Holly Walker – Unsung
– London, England

Evoking bits and pieces of so many great artists, you could write an article breaking them all down, Holly Walker feels like a new awakening in art-pop. With a captivating mix of wholly unique timbres and kinetic performances, this album is potentially the last great gem released this year, and shouldn’t be slept on. “How Can I Tell You” starts things on a soulful and stirring ballad that churns on its deep bass and morphing synths, but soars in those magnificent vocal melodies, especially with her dazzling performance of them. There’s instant addictive qualities to the hooks on “Storylines,” as it weaves a wonderful 90s set of riffs through a more sparse and indie-inspired sound. The use of bright harmonies against the more slinking bass on “Lucid Dreaming” lets Walker do her own vocal dances, but it’s really that bouncy shift in the song’s b-section that really gives it a fun pop kick. The grip that “Deep Dark Cosmos” earns on that synth line and voice alone is intense, letting Walker truly play in the void of the track, going from a whisper to an all-out belt to knock you over on a dime.

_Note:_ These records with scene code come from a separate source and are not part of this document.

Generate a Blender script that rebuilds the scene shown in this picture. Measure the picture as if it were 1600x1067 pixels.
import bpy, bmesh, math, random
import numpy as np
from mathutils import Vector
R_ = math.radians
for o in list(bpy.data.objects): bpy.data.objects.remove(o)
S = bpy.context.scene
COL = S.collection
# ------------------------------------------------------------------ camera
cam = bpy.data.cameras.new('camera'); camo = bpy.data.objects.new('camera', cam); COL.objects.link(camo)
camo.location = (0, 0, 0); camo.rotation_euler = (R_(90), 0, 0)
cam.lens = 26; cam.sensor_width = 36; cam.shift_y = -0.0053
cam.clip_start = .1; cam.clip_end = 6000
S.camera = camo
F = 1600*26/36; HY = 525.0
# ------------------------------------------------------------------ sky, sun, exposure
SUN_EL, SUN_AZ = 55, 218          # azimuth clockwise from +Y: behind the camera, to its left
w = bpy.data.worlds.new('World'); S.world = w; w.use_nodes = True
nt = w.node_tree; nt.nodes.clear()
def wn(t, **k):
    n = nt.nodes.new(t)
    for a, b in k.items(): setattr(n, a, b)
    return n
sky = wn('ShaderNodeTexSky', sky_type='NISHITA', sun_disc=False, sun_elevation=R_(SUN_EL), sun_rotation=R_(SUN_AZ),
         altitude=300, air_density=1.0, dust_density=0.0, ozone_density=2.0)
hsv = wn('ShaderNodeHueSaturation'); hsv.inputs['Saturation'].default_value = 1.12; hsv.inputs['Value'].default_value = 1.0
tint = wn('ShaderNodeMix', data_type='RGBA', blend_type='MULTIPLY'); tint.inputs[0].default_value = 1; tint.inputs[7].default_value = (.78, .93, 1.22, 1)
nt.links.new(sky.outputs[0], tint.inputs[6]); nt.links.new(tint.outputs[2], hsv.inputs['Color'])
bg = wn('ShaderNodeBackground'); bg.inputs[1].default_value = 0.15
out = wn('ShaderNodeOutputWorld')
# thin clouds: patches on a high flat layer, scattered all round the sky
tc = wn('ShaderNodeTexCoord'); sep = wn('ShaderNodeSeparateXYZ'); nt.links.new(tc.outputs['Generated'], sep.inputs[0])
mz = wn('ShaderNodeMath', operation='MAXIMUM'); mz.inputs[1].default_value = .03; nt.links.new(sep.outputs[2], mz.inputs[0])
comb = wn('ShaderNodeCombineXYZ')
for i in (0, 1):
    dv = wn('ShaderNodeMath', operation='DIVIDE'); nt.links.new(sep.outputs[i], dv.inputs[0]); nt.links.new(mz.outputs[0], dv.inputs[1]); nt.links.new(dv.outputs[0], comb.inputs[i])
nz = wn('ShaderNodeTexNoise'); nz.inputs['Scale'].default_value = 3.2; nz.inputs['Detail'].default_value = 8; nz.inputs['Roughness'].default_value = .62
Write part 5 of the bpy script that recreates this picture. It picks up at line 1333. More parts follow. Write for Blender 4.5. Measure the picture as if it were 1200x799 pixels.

Alex Whorms Once, in a Dream
– Hamilton, Ontario

Able to say more with their notes than many can with actual words, Alex Whorms latest effort is a touching trip through the soul. There’s equal parts playful whimsy and brilliance in the sound Whorms elicits on “Photographs” as the piano swerves through so many emotions with sweeping grandeur and scale, that each can feel so immense that they tell a story in that one moment. The melodic hints and trickles on “Faded” deliver a knife to your heart, making the already weighty track hit with heartbreaking power, with each smaller line hitting like a new crack in a once happy time. While at times likes an old-timey photo in musical form, “Sepia” plays with a crooner jazz flower, and seems to want to revel in memories more than be haunted by them. There’s a sense of serenity and explorative joy on “Once, in a Dream,” as Whorms takes you through the woods of ones on mind, and never forgets to show you the roses in that space.

Creeper Sanguivore
– Southampton, England

Like a bonkers Meat Loaf/Ghost crossover, Creeper delivers a wonderfully theatrical rock album filled with occult darkness and a sense of fun that many acts will try to avoid these days. Like a B-movie of a record in the best way, this is self-aware showmanship trying to make something so entrenched in its genre that it becomes an instant classic by nailing every assignment it sets out for. “Cry to Heaven” delivers that fun 80s smirk, and a bit of “Rocky Horror” silliness, all while the actual rock of the track is firing on all cylinders, unabashedly exploding the brimstone and lava around you. The rushing approach to “Sacred Blasphemy” calls to a bit of Billy Idol and thrashing rock, led by the Devil himself in this catchy banger of a track. The drama in the drops of “Teenage Sacrfice” gives it an entrancing draw, and one the most built for additional stage musical theatrics, to the point you kind of want to see this album adapted based on this song alone. The electronics make a wonderful addition to the mix on “Black Heaven,” as they gain a blood-drenched dance quality to their sound, and they even add a more transfixing element in that harmonically-driven outro.